Einen längeren Austausch hatte ich bezüglich Marketing für Autorinnen – weswegen ich meine Strategie für die sozialen Medien noch einmal überdenken werde.
Samstagabends gab es noch eine lustige Gruppen-Aktion, die Beatrice Sonntag für uns vorbereitet hatte: In 3er-Teams sollten wir eine Geschichte plotten. Dazu gab es verschiedene Optionen für Hauptfiguren und deren Schwächen, Ziele und Sehnsüchte.
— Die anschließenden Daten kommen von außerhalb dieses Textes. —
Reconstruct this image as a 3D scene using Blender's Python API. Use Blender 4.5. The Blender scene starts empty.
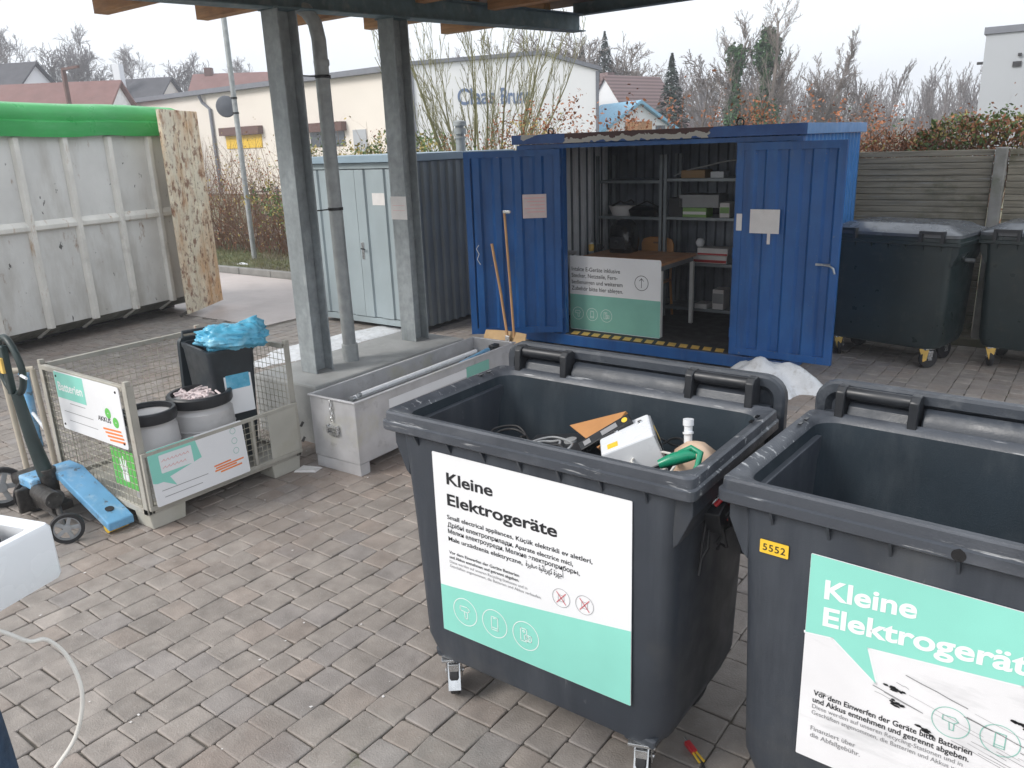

Die Wahl meiner Gruppe fiel auf:
- Eine steinalte Kobold-Dame,
- deren Schwäche Geiz ist,
- die einen Tanzwettbewerb gewinnen will
- und zum Ziel hat, sich selbst zu akzeptieren.
30 Minuten haben wir uns Antworten auf folgende Fragen überlegt:
- Was treibt unsere Hauptfigur, die wir Walburga getauft haben, an?
- Woher kommt ihr Geiz?
- Was ist der Auslöser, der sie aus ihrem Alltag reißt?
- Mit welchen Hindernissen konfrontieren wir sie?
- Welche Katastrophe erwartet sie?
- Und wie sieht unsere überraschende Wende, unser Happy End aus?
Sowohl Prozess als Ergebnis waren äußerst amüsant und nach kürzester Zeit hatten wir eine Romanidee, die uns alle zum Schmunzeln brachte.
Fazit
Am Ende des Schreibwochenendes freue ich mich über 22 handschriftliche Seiten und 1.314 Wörter, die ich auf meinem Freewrite geschrieben habe.
Ich bin immer noch inspiriert. Freue mich darüber, dass ich die anderen Autorinnen und Autoren näher kennenlernen durfte. Und bin schon gespannt auf unser nächstes Schreibwochenende 2025!